Non è certo una stagione come le altre quella che viviamo oggi. Ci gongoliamo al sole nella speranza che l’illusione delle normalità di aiuti ad esorcizzare i mesi non facili ormai passati e quelli che arriveranno. E non è una stagione facile perché non ci permette di illuderci sul futuro, tranne se non vogliamo eludere noi stessi da una visione pratica della vita. E non è solo una questione di modo di porsi.
Si tratta, in realtà, di una necessità di rivedere, se non ripensare, stili e approcci verso una società meridionale che non può continuare a sopravvivere sulle speranze e sulle opere taumaturgiche di santoni laici dell’economia parlata, piuttosto che praticata allo stesso modo della legalità. Come scrissi in un tempo non molto lontano, tra il passato di sempre e il nostro presente non sono mancati e non mancano momenti nei quali la questione meridionale, ovvero la trappola ideologica e antropologica dalla quale non riusciamo ad emergere o fuggire, sembra, ogni estate essere lì, pronta per esser superata.
E ad ogni meeting, festa, festival, premiazioni in diverse piazze ci dicono che siamo pronti, che decolleremo per un futuro che darà giusto merito ad un’economia antica, ad una società ingessata da un interventismo poco adatto alle premesse, ma molto funzionale ad una crescita del Nord così come ai clientelismi, ad un territorio bellissimo ma, per colpa di non si sa chi, dimenticato… ovviamente sino al solito “ieri”. Insomma, tra promesse di grandi opere, legalità a piene mani professate in ogni dove, promesse di rilancio, anche questa timida estate calabrese ci offre i soliti temi presentando l’immagine di sempre.
Tra emergenze ambientali che non trovano soluzione se non trascinare in un’ossessiva corsa a come e dove collocare un rifiuto che diventa lo scarto delle nostre coscienze, attese per nuovi show giudiziari penalprocessuali, e lavori non definiti che azzerano la cultura del passato per rinnovare a data da destinarsi un museo in nome di una sensibilità post-archeologica di un’idea magnogreca della quale abbiamo ereditato solo la visione melodrammatica della vita, ma non certo l’efficienza, nulla muta
In una gattopardesca rappresentazione della vita quotidiana e delle relazioni politiche che si autoalimentano delle loro convinzioni, ognuno gioca il proprio ruolo e il proprio personaggio ponendosi come salvatore del mondo senza dire, però, come e in che misura lo ha redento o se, nell’opera di redenzione, forse non tutto è così chiaro e reale per ciò che dovrebbe servire a dare credibilità ad un’autorità, sia essa politica o pubblica.
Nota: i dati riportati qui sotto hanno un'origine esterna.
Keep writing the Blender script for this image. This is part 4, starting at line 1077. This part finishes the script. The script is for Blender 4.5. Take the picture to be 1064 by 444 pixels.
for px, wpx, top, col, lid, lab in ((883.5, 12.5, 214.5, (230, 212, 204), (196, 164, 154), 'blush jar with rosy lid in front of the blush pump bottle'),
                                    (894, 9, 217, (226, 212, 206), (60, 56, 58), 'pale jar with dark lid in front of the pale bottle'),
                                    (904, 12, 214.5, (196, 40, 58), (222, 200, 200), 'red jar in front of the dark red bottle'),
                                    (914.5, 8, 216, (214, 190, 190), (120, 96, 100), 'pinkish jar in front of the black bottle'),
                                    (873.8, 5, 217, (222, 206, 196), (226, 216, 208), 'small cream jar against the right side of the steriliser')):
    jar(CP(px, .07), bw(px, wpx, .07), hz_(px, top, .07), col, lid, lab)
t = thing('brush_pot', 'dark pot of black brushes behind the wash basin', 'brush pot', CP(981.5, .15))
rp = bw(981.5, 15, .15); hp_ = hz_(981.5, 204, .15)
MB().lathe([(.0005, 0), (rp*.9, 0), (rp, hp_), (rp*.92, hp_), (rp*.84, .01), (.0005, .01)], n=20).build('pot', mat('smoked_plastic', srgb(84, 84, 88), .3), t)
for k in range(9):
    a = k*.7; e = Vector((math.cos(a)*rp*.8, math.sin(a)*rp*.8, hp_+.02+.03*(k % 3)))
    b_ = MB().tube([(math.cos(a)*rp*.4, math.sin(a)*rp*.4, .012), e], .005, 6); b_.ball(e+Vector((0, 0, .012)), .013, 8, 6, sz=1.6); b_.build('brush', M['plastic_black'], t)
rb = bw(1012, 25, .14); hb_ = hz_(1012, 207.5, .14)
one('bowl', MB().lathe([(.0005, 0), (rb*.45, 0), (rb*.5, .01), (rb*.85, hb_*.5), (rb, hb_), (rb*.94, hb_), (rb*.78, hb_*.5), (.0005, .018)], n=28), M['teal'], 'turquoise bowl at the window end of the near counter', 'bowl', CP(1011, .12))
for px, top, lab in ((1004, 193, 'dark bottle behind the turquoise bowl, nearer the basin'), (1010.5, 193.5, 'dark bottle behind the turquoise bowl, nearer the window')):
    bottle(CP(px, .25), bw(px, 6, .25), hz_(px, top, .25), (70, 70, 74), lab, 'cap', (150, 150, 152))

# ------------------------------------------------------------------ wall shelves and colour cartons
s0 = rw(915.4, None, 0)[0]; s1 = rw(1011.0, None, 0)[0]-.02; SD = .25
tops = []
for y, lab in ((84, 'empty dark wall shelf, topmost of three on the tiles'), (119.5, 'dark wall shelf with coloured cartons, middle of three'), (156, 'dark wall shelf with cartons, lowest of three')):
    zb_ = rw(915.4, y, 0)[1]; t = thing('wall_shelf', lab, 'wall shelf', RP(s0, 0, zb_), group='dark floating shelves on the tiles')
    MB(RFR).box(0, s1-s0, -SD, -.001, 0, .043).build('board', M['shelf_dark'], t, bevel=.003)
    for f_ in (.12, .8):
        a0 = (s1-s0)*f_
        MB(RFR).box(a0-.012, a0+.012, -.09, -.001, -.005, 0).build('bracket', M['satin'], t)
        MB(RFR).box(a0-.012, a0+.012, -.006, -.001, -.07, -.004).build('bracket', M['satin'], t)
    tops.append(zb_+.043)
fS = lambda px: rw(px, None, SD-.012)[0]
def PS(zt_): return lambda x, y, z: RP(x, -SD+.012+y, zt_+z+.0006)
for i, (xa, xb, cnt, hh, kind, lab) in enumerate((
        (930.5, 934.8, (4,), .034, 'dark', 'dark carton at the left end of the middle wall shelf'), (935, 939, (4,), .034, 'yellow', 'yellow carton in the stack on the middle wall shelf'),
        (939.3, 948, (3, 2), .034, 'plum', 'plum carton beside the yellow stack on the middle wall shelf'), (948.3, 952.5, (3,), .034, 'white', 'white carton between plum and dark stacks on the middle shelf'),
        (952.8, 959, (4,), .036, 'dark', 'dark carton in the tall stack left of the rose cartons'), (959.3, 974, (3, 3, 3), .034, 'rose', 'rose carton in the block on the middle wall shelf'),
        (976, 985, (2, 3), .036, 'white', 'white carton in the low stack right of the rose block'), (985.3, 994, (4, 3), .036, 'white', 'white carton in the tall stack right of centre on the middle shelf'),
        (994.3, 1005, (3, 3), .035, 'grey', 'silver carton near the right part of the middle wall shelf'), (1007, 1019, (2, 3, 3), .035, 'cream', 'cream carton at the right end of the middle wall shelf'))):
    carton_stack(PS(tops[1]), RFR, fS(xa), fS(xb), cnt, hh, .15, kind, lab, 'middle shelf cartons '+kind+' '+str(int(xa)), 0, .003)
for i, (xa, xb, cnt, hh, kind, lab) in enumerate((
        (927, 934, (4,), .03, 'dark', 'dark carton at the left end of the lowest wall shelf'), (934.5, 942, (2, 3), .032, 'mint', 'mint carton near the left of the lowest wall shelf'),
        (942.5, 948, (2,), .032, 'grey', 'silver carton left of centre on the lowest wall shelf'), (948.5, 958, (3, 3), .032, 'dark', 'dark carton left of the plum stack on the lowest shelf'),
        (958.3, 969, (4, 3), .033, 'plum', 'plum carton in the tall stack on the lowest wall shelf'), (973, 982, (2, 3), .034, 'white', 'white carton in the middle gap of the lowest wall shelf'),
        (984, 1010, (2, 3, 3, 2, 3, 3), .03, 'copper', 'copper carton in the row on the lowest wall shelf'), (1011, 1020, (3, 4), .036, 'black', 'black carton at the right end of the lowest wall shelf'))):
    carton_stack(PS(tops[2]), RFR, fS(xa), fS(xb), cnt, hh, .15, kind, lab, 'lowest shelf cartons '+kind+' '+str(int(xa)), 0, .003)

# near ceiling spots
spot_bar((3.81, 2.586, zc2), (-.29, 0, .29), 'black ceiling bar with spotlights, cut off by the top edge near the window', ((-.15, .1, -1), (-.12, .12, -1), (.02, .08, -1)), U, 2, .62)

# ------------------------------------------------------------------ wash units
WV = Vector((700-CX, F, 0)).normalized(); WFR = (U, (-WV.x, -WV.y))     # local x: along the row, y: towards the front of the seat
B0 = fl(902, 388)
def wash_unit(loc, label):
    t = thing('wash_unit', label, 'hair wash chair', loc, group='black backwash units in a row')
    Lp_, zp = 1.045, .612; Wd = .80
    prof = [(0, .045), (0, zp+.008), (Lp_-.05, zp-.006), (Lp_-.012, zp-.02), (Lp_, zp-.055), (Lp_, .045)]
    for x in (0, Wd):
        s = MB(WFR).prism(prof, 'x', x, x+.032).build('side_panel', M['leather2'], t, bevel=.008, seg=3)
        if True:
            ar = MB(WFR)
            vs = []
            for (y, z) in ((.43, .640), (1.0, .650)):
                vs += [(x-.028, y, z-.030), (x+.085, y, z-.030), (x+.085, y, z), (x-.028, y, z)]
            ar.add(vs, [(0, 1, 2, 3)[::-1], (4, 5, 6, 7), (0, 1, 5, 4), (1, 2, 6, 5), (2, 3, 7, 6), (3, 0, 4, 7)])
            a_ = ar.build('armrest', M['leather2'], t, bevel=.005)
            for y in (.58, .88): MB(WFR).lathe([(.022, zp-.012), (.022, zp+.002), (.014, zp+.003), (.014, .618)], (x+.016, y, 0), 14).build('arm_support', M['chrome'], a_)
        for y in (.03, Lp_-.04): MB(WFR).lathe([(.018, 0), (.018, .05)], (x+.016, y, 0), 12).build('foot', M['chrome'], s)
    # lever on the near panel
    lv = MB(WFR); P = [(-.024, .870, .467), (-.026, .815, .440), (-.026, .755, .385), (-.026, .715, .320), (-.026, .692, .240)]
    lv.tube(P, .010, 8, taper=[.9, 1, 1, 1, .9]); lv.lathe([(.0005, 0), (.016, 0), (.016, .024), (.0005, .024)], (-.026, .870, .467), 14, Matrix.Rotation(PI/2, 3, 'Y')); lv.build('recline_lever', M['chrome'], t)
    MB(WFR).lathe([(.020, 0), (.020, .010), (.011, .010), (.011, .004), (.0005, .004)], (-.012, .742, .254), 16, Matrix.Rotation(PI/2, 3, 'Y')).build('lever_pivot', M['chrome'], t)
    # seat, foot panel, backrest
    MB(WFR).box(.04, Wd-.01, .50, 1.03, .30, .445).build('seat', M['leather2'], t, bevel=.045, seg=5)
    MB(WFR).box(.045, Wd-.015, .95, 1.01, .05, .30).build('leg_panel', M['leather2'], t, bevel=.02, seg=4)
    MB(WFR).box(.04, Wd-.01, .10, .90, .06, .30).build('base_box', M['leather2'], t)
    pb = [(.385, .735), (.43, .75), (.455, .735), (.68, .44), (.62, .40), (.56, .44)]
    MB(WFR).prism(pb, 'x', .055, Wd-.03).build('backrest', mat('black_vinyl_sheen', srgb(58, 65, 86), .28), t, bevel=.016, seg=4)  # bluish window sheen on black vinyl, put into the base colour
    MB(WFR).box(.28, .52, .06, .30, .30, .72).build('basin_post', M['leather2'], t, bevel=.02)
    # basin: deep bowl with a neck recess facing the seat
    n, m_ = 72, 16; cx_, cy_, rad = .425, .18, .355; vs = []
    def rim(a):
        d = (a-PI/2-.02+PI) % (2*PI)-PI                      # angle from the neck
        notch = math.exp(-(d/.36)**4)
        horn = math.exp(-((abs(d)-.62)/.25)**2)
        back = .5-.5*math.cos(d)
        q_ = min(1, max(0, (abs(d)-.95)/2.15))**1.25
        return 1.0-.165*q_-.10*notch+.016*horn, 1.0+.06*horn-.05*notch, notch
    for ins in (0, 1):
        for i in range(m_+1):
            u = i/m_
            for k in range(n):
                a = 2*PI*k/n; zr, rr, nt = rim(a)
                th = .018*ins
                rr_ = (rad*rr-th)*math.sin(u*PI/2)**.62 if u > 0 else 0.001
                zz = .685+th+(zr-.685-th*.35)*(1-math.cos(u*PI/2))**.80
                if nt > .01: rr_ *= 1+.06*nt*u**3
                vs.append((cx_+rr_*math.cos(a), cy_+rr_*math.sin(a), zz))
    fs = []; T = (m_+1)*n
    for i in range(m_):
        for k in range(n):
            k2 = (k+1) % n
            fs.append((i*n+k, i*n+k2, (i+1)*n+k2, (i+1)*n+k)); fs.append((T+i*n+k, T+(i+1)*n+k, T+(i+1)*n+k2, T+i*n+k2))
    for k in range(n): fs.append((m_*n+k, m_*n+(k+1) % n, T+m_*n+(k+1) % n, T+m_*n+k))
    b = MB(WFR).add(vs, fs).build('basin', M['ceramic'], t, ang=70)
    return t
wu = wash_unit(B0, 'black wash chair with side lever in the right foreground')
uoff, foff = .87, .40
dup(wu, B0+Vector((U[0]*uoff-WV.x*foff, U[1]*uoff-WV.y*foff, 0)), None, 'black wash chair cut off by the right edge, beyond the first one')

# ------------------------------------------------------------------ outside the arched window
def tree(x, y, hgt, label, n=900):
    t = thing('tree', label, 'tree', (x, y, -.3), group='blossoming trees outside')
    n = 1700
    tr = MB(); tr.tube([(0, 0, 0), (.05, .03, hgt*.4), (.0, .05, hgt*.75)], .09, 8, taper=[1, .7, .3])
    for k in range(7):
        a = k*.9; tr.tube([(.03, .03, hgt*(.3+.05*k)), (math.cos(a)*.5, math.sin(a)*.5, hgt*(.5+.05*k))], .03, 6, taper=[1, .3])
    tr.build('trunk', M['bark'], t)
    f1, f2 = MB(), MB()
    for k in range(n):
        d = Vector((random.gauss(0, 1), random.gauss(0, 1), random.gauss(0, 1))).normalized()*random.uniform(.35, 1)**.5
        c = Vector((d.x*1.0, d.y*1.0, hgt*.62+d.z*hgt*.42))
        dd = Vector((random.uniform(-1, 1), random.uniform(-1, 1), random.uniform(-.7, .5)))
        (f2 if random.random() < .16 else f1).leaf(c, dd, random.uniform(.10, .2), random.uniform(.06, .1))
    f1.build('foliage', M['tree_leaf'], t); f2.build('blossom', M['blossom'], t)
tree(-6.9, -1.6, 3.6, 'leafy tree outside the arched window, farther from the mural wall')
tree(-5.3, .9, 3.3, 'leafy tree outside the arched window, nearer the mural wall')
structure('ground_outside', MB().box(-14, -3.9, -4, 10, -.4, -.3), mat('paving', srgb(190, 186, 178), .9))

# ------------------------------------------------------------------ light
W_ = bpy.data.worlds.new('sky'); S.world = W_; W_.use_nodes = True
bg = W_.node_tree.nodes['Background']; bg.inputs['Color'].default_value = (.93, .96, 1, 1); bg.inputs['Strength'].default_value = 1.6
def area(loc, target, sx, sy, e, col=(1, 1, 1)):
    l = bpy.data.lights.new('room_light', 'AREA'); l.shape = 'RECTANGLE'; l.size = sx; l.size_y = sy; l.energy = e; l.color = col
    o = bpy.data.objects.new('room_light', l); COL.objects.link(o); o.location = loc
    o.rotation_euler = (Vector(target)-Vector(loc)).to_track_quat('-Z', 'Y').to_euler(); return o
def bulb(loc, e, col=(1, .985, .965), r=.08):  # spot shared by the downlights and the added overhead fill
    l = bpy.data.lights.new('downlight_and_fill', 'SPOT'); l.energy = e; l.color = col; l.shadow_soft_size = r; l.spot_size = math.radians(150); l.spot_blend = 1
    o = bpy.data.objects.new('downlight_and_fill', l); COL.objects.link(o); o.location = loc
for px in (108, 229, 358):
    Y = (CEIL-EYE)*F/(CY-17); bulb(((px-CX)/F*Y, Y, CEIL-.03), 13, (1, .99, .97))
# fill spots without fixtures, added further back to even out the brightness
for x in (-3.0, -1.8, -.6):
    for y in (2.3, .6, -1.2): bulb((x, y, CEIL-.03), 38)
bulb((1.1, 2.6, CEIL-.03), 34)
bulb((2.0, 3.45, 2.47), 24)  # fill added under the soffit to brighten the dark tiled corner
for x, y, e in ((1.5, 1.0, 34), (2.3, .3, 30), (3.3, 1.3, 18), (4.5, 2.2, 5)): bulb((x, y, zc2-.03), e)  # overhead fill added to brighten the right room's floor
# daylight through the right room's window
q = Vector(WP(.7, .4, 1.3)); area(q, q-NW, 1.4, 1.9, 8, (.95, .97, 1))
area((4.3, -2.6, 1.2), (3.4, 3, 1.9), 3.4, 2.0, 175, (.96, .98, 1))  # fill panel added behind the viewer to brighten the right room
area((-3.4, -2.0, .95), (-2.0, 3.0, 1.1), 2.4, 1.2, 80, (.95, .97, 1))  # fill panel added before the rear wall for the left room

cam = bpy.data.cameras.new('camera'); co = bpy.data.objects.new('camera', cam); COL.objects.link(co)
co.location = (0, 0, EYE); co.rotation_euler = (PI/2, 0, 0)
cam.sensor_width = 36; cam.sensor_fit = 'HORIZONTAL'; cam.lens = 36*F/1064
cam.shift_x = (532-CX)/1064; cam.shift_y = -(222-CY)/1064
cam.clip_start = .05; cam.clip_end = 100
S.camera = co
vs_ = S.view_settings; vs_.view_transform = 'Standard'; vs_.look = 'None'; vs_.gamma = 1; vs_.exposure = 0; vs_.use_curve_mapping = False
In questo gioco delle parti, allora si consumano i riti dell’ambiente, della cultura e della scuola.
Competenze affidate a personalità che si aggiungono ad una classe di amministratori pronti a celebrarne le virtù, ma non a sottolinearne le ipocrisie. Un circo di buoni propositi per altri che l’estate sembra ispirare, quasi a riempire un quotidiano usando i luoghi comuni come idee vincenti ma scadendo, nei pensieri e nelle posture da attori fatti e finiti, nella stravaganza assolata tipica di un tanto per dire.